Arkady is appointed to investigate the sighting of the ghost of Stalin at the Chistye Prudy metro station. Whether or not this ghost actually exists, Arkady sees the gullibility of the public being manipulated by Arkady’s enemy, Nikolai Isakov a supposed war hero and a member of a secret police organisation named the Black Berets. Arkady’s dislike for Isakov stems from Isakov’s dicey detective work and his rivalling love interest for Eva. Isakov’s manipulation of the public is aided by a broadcasting producer named Zelensky who uses the sighting of Stalin as help towards Isakov’s campaign in the Russian Patriots party. Arkady suspicions are strong throughout mostly because of jealously and his intuitive nature. However even with Arkady’s experience and talents, he is nowhere close to being prepared for what danger his investigation leads to.

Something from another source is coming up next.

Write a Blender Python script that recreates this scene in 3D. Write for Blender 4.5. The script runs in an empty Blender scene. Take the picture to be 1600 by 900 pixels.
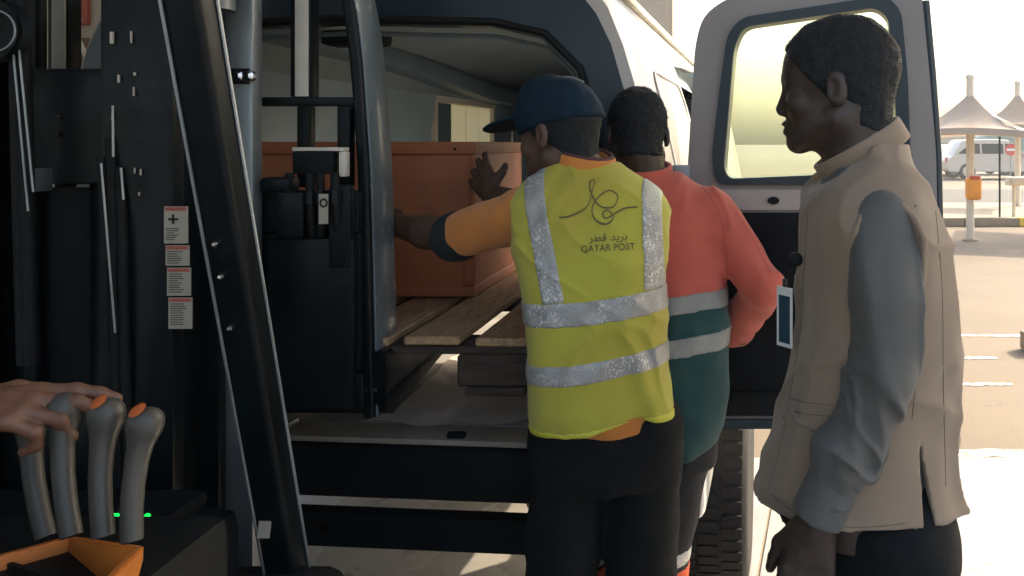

In conclusion, starting the novel was a tad slow, maybe I was expecting too much at first, but once settling into the story and developing relationships with the characters, especially with Arkady and Eva, then the story became so rich and involved. Martin Cruz Smith shows great talent in seducing the reader into this tale; the multi strand narrative is far from simple. I can only really say that this book is deliciously dark. Although the cold stiffness of Moscow seems so slow, the storyline is constantly surprising with unexpected violent bursts, shootings, murders, risky encounters. This novel was also extremely intriguing how the public in the book reacted to Stalin’s ghost, as if destalinization had never taken place. The Russian people are trapped in time, loving and worshipping the dictator. It seems almost like a dark fairytale that Russia has stayed frozen in time whilst the rest of the world has melted and moved on.